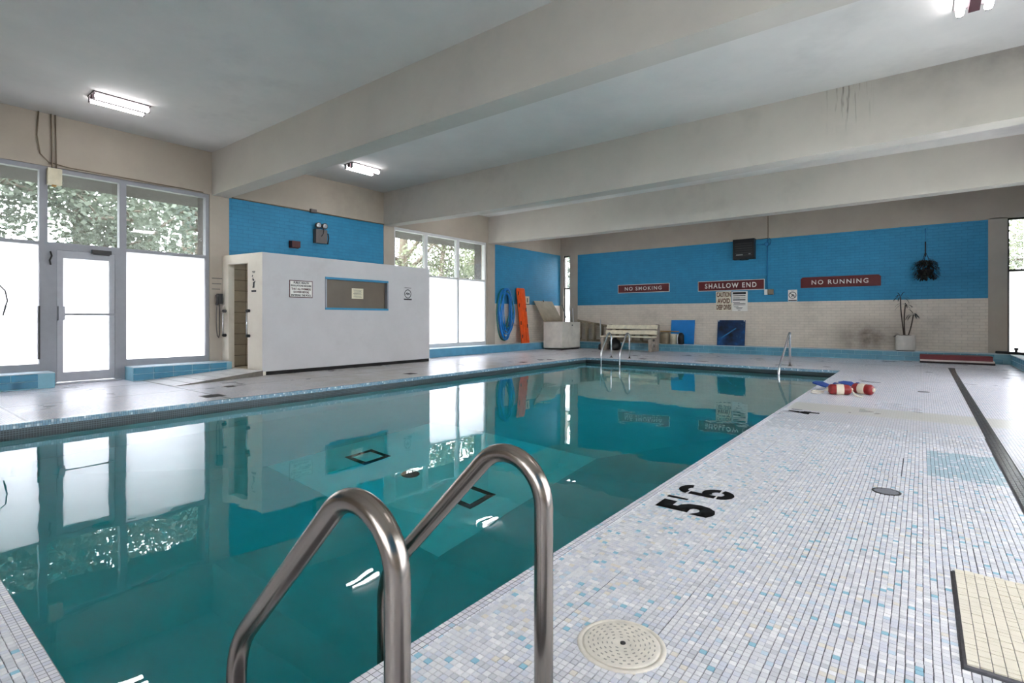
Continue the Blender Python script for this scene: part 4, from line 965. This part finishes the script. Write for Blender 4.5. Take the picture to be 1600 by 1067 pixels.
for k in range(40):
    a = random.uniform(-.4, .4); strap_leaf(b, (.10+random.uniform(-.03, .1), 16.66, 2.55+random.uniform(-.1, .06)), (math.cos(a), -.2, random.uniform(-.2, .5)), .08, .04, 1., 3)
b.link('foliage', 'leaf_dark', hbk, kind='stuff')

# ------------------------------------------------------------------ bench and things about it
bn = thing('park_bench', 'cream slatted bench with concrete ends against the back ledge', 'bench', (-7.6, 16.0, 0))
for x in (-8.50, -6.82):
    poly = [(15.76, 0), (15.98, 0), (15.99, .18), (16.1, .2), (16.14, 0), (16.36, 0), (16.34, .42), (16.42, .84), (16.36, .87), (16.30, .84), (16.22, .5), (16.16, .45), (15.78, .44), (15.74, .40)]
    e = B().prism(poly, (x+.11, 0, 0), AY, AZ, -.11); bmesh.ops.recalc_face_normals(e.bm, faces=e.bm.faces); eo = e.link('end_frame', 'bench_concrete', bn, .008)
    if x > -7: B().box(x+.11, x+.112, 15.86, 16.0, .33, .40).box(x+.11, x+.112, 15.92, 15.98, .14, .24).link('stain', 'charcoal', eo)
for k in range(3): B().box(-8.52, -6.70, 15.75+.14*k, 15.865+.14*k, .445, .485).link('seat_slat', 'bench_wood', bn, .006)
for y, z in ((16.17, .60), (16.225, .775)): B().obox((-7.61, y, z), AX, (0, .3, 1), (0, 1, -.3), .90, .065, .02).link('back_slat', 'bench_wood', bn, .006)
ld = thing('step_ladder', 'old wooden step ladder lying on its side behind the bench', 'ladder', (-9.0, 16.62, ZL))
ra, rb = [(-9.97, 16.72, .99), (-6.95, 16.72, .50)], [(-9.97, 16.66, .28), (-6.95, 16.66, .28)]
for p in (ra, rb): B().bar(p[0], p[1], .03, .08).link('rail', 'ladder_wood', ld)
for k in range(10):
    t = .04+k*.1; xx = -9.97+3.0*t; zt = .99-.47*t; B().box(xx-.03, xx+.03, 16.60, 16.76, .27, zt).link('step', 'ladder_wood', ld)
tag(B().tube([(-8.92, 16.53, ZL), (-8.94, 16.545, 1.03)], .018, 8).link('white_pole', 'frame_white'), 'short white pole leaning up at the left end of the bench', 'pole')
gb = thing('black_bag', 'black bag slumped on the floor under the left end of the bench', 'bag', (-8.2, 16.1, 0))
b = B().lathe((-8.15, 16.1, 0), [(.1, 0), (.2, .04), (.22, .16), (.17, .3), (.08, .37), (.05, .42)], 14)
for v in b.bm.verts: v.co += Vector((random.uniform(-.02, .02), random.uniform(-.02, .02), random.uniform(-.01, .01) if v.co.z > .01 else 0))
b.link('sack', 'black_plastic', gb); B().lathe((-8.62, 15.95, 0), [(.05, 0), (.07, .03), (.06, .16), (.02, .2)], 12).link('tied_corner', 'black_plastic', gb)
tb = thing('paint_pail', 'tan lidded pail on the ledge just right of the bench', 'pail', (-6.45, 16.62, ZL))
B().lathe((-6.62, 16.62, ZL), [(.13, 0), (.15, .03), (.16, .30), (.15, .34), (.14, .36)], 24).link('body', 'lid_paint', tb); B().lathe((-6.62, 16.62, ZL+.36), [(.15, 0), (.15, .02), (.1, .03)], 24).link('lid', 'ladder_wood', tb)
tag(B().bar((-6.75, 16.58, .648), (-6.13, 16.56, .642), .05, .03).link('wood_slat', 'hazel_wood', None, .004), 'thin tan wood strip lying across the tops of the pails', 'strip')
pk = thing('grey_pail', 'pale grey plastic pail in front of the blue board', 'pail', (-6.42, 16.6, ZL))
B().lathe((-6.32, 16.60, ZL), [(.10, 0), (.115, .3), (.12, .32), (.11, .33)], 20).link('body', 'sign_cream', pk); B().tube([(-6.43, 16.60, .54), (-6.32, 16.48, .46), (-6.21, 16.60, .54)], .006, 6).link('handle', 'dark_metal', pk)
jg = thing('black_canister', 'black canister with a white handle in front of the blue board', 'canister', (-6.05, 16.58, ZL))
B().lathe((-6.08, 16.60, ZL), [(.08, 0), (.10, .02), (.10, .28), (.07, .34), (.04, .37)], 20).link('body', 'black_plastic', jg); B().tube([(-6.16, 16.52, ZL+.02), (-6.165, 16.5, ZL+.2), (-6.15, 16.52, ZL+.32)], .016, 8).link('handle', 'white_plastic', jg)

# folded mat by the back ledge, sill bar
mt = thing('gym_mat', 'flat folded red mat with a white stripe on the deck by the back ledge', 'mat', (.58, 16.1, 0))
mx0, mx1, my0, my1 = -.04, 1.30, 15.95, 16.42
B().box(mx0, mx1, my0, my1, 0, .045).link('bottom_fold', 'mat_dark', mt, .008); B().box(mx0+.005, mx1-.01, my0-.01, my1, .045, .085).link('white_band', 'mat_white', mt, .006); B().box(mx0, mx1-.04, my0, my1, .085, .19).link('top_fold', 'mat_red', mt, .012)
sb_ = thing('dark_pipe', 'dark pipe lying on the ledge below the right slot window', 'pipe', (1.7, 16.5, ZL))
B().tube([(1.38, 16.80, ZL+.03), (1.75, 16.5, ZL+.03), (1.93, 15.6, ZL+.03), (1.95, 14.4, ZL+.03)], .03, 8).link('pipe', 'charcoal', sb_); B().lathe((1.70, 16.56, ZL+.05), [(.03, 0), (.02, .03), (.04, .06), (.035, .1)], 12).link('valve', 'charcoal', sb_)

# lane floats, rope, fins
def fl_float(c, ax, L, r, label):
    c = Vector(c); ax = Vector(ax).normalized(); f_ = thing('lane_float', label, 'float', tuple(c), 'red and white lane floats')
    n = 8; pr = [(.012, -L/2)]+[(r*math.sqrt(max(.05, 1-(1-k/5)**2))*.98, -L/2+.05*k/5) for k in range(1, 6)]
    full = pr+[(q[0], -q[1]) for q in pr[::-1]]
    B().lathe(c, full, 20, ax).link('body', 'float_red', f_); B().lathe(c, [(r+.002, -.045), (r+.003, -.04), (r+.003, .04), (r+.002, .045)], 20, ax).link('white_band', 'float_white', f_)
    for s_ in (-1, 1): B().lathe(c+ax*(L/2-.005)*s_, [(.03, 0), (.028, .012), (.014, .02)], 12, ax*s_).link('end_cap', 'float_white', f_)
fl_float((-.90, 8.54, .072), (.96, .28, 0), .29, .072, 'left of two red and white lane floats on the deck, nearer the pool')
fl_float((-.65, 8.80, .072), (.9, -.43, 0), .29, .072, 'right of two red and white lane floats on the deck, away from the pool')
tag(B().tube(arc_pts([(-1.18, 8.56, .012), (-1.26, 8.62, .012), (-1.22, 8.78, .012), (-1.08, 8.60, .012), (-1.15, 8.42, .012), (-1.26, 8.47, .012), (-1.1, 8.62, .03), (-1.05, 8.50, .06), (-.75, 8.58, .06), (-.70, 8.42, .012), (-.62, 8.40, .012)], .08, 5), .011, 8).link('float_rope', 'rope_white'), 'white rope looped on the deck between the pool edge and the floats', 'rope')
fn = thing('swim_fins', 'pair of blue swim fins lying behind the lane floats', 'fins', (-1.0, 9.1, 0))
for (c, a, z) in (((-1.08, 8.98, .02), 2.5, .10), ((-.80, 9.22, .02), 2.2, .07)):
    u, v = Vector((math.cos(a), math.sin(a), 0)), Vector((-math.sin(a), math.cos(a), 0)); c = Vector(c); b = B()
    lo = [c-u*.2-v*.05, c-u*.2+v*.05, c+u*.2+v*.1, c+u*.24, c+u*.2-v*.1]; lo = [Vector((p.x, p.y, .004+max(0, (p-c).dot(u)+.1)*.25)) for p in lo]
    f = [b.bm.verts.new(p) for p in lo]; g = [b.bm.verts.new(p+Vector((0, 0, .02))) for p in lo]; b.face(f[::-1]); b.face(g)
    for i in range(5): b.face([f[i], f[(i+1) % 5], g[(i+1) % 5], g[i]])
    fb = b.link('fin_blade', 'fin_blue', fn); B().tube([tuple(c-u*.25+Vector((0, 0, .045))), tuple(c-u*.1+Vector((0, 0, .06)))], [.035, .05], 10).link('foot_pocket', 'fin_blue', fb)

# ------------------------------------------------------------------ ceiling lights
def fixture(x, y, label):
    f_ = thing('ceiling_light', label, 'ceiling light', (x, y, ZC-.06), 'ceiling tube lights')
    B().box(x-.16, x+.16, y-.35, y+.35, ZC-.02, ZC-.0005).link('housing', 'fixture_grey', f_, .004)
    B().box(x-.045, x+.045, y-.34, y+.34, ZC-.075, ZC-.02).link('ballast_cover', 'fixture_maroon', f_, .006)
    for s_ in (-1, 1):
        B().tube([(x+.11*s_, y-.33, ZC-.065), (x+.11*s_, y+.33, ZC-.065)], .036, 12).link('tube', 'tube_glow', f_)
        for e in (-1, 1): B().box(x+.11*s_-.025, x+.11*s_+.025, y+.335*e-.01, y+.335*e+.01, ZC-.10, ZC-.02).link('lamp_holder', 'fixture_grey', f_)
for x, y, lb in ((-9.36, 2.58, 'ceiling tube light in the nearest bay above the glass door'), (-9.36, 6.86, 'ceiling tube light in the second bay above the shower stall'),
                 (-9.36, 10.9, 'ceiling tube light hidden between the second and third beams, window side'), (-9.36, 15.0, 'ceiling tube light in the farthest bay, over the chest corner'),
                 (.42, 6.82, 'ceiling tube light cut by the top edge of the picture at right'), (.42, 10.9, 'ceiling tube light over the deck between the second and third beams'),
                 (.42, 15.0, 'ceiling tube light in the farthest bay over the red mat'), (.42, 2.58, 'ceiling tube light over the near deck above the lens'), (-4.5, 2.58, 'ceiling tube light over the near pool end')):
    if x == -4.5: continue
    fixture(x, y, lb)

# ------------------------------------------------------------------ outside
gr = struct(B().box(-60, XL-.4, -50, 80, -.5, -.32).box(XR+.4, 60, -50, 80, -.5, -.32).box(XL-.4, XR+.4, YB+.4, 80, -.5, -.32).box(XL-.4, XR+.4, -50, YN-.4, -.5, -.32).link('ground', 'lawn'))
B().box(XL-3.2, XL-.56, YN-2, YB+3, -.32, -.05).link('path', 'asphalt', gr); B().box(XR+.56, XR+3.2, YN-2, YB+3, -.32, -.05).link('path', 'asphalt', gr)
tag(B().box(XL-1.9, XR+1.9, YN-.6, YB+.6, ZC+.26, ZC+.45).link('roof_slab', 'outside_render'), 'flat concrete roof slab over the pool hall', 'roof')
bpy.data.objects['roof_slab']['kind'] = 'structure'
def tree(x, y, h, spread, nleaf, lmat, label, trunk=.18, lsize=.14, zlow=1.6, bare=False, seed=1):
    R = random.Random(seed); tr = thing('tree', label, 'tree', (x, y, -.3), 'trees outside the windows')
    b = B(); tips = []
    b.tube([(x, y, -.3), (x+R.uniform(-.1, .1), y, h*.25), (x+R.uniform(-.3, .3), y+R.uniform(-.3, .3), h*.6), (x, y, h*.9)], [trunk, trunk*.85, trunk*.5, trunk*.15], 8)
    for k in range(16):
        z0 = h*R.uniform(.18, .8); a = R.uniform(0, 2*PI); L = spread*R.uniform(.5, 1.)*(1.1-.5*z0/h); p = Vector((x, y, z0)); d = Vector((math.cos(a), math.sin(a), R.uniform(.2, .8))).normalized(); pts = [p]
        for i in range(5): d = (d+Vector((R.uniform(-.25, .25), R.uniform(-.25, .25), R.uniform(-.2, .15)))).normalized(); p = p+d*L/5; pts.append(p)
        b.tube(pts, [trunk*.4*(1-i/6.5) for i in range(6)], 6); tips += pts[1:]
        for q in pts[2:]:
            e = Vector((R.uniform(-1, 1), R.uniform(-1, 1), R.uniform(-.2, .7))).normalized(); q2 = q+e*L*.3; b.tube([q, (q+q2)/2+Vector((0, 0, .05)), q2], [.03, .02, .008], 5); tips += [q2, (q+q2)/2]
    b.link('trunk', 'bark', tr)
    T_ = np.array([tuple(t) for t in tips]); T_ = T_[T_[:, 2] > zlow]
    g = np.random.default_rng(seed); n = nleaf; c = T_[g.integers(0, len(T_), n)]+g.normal(0, spread*.13, (n, 3))
    u = g.normal(0, 1, (n, 3)); u[:, 2] *= .5; u /= np.linalg.norm(u, axis=1)[:, None]; w_ = g.normal(0, 1, (n, 3)); v = np.cross(u, w_); v /= np.linalg.norm(v, axis=1)[:, None]
    s_ = lsize*g.uniform(.6, 1.3, (n, 1)); V = np.stack([c-u*s_*.6, c-v*s_*.38, c+u*s_*.6, c+v*s_*.38], 1).reshape(-1, 3)
    me = bpy.data.meshes.new('foliage'); me.vertices.add(4*n); me.vertices.foreach_set('co', (V-np.array([x, y, -.3])).reshape(-1)); me.loops.add(4*n); me.loops.foreach_set('vertex_index', np.arange(4*n, dtype=np.int32))
    me.polygons.add(n); me.polygons.foreach_set('loop_start', (np.arange(n)*4).astype(np.int32)); me.update(); me.validate()
    o = link('foliage', me, lmat, tr); o['kind'] = 'stuff'; return tr
tree(-16.5, 1.6, 8.5, 3.2, 15000, 'leaf_maple', 'leafy maple outside the leftmost clear panes', .2, .12, 2.0, seed=3)
tree(-17.5, 4.0, 9.5, 3.4, 13000, 'leaf_maple', 'leafy maple outside the clear pane above the glass door', .22, .12, 2.0, seed=4)
tree(-17.0, 6.6, 8.0, 2.6, 4500, 'leaf_pine', 'thin grey green tree outside the third clear pane', .16, .10, 2.0, seed=5)
tree(-19.5, 16.5, 9.0, 3.8, 1500, 'leaf_oak', 'sparse tree with spreading bare limbs outside the second window wall', .34, .16, 2.2, seed=6)
tree(-16.5, 19.5, 8.0, 3.0, 11000, 'leaf_oak', 'yellow green tree outside the right half of the second window wall', .2, .11, 2.0, seed=7)
tree(-24.0, 9.0, 11., 4.5, 9000, 'leaf_maple', 'tall far maple behind the nearer trees at left', .3, .17, 2.0, seed=8)
tree(-14.2, 23.5, 7.5, 2.6, 3500, 'leaf_pine', 'grey green tree beyond the narrow slot window by the chest', .16, .16, 1.8, seed=9)
tree(3.5, 24.0, 8.0, 3.0, 11000, 'leaf_oak', 'light green tree beyond the slot window in the right corner', .2, .12, 2.6, seed=10)
tree(-17.6, 17.2, 7.5, 2.6, 13000, 'leaf_oak', 'bushy yellow green tree outside the middle of the second window wall', .18, .11, 1.6, seed=12)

┄┄┄┄┄┄┄┄┄┄┄┄┄┄┄┄┄┄┄┄

## Request:
Exactly reproduce the run of lines from the start of the listing through the line with "b.link('foliage', 'leaf_dark', hbk, kind='stuff')", inclusive; pictures are not copied.

## Solution for this exercise:
Continue the Blender Python script for this scene: part 4, from line 965. This part finishes the script. Write for Blender 4.5. Take the picture to be 1600 by 1067 pixels.
for k in range(40):
    a = random.uniform(-.4, .4); strap_leaf(b, (.10+random.uniform(-.03, .1), 16.66, 2.55+random.uniform(-.1, .06)), (math.cos(a), -.2, random.uniform(-.2, .5)), .08, .04, 1., 3)
b.link('foliage', 'leaf_dark', hbk, kind='stuff')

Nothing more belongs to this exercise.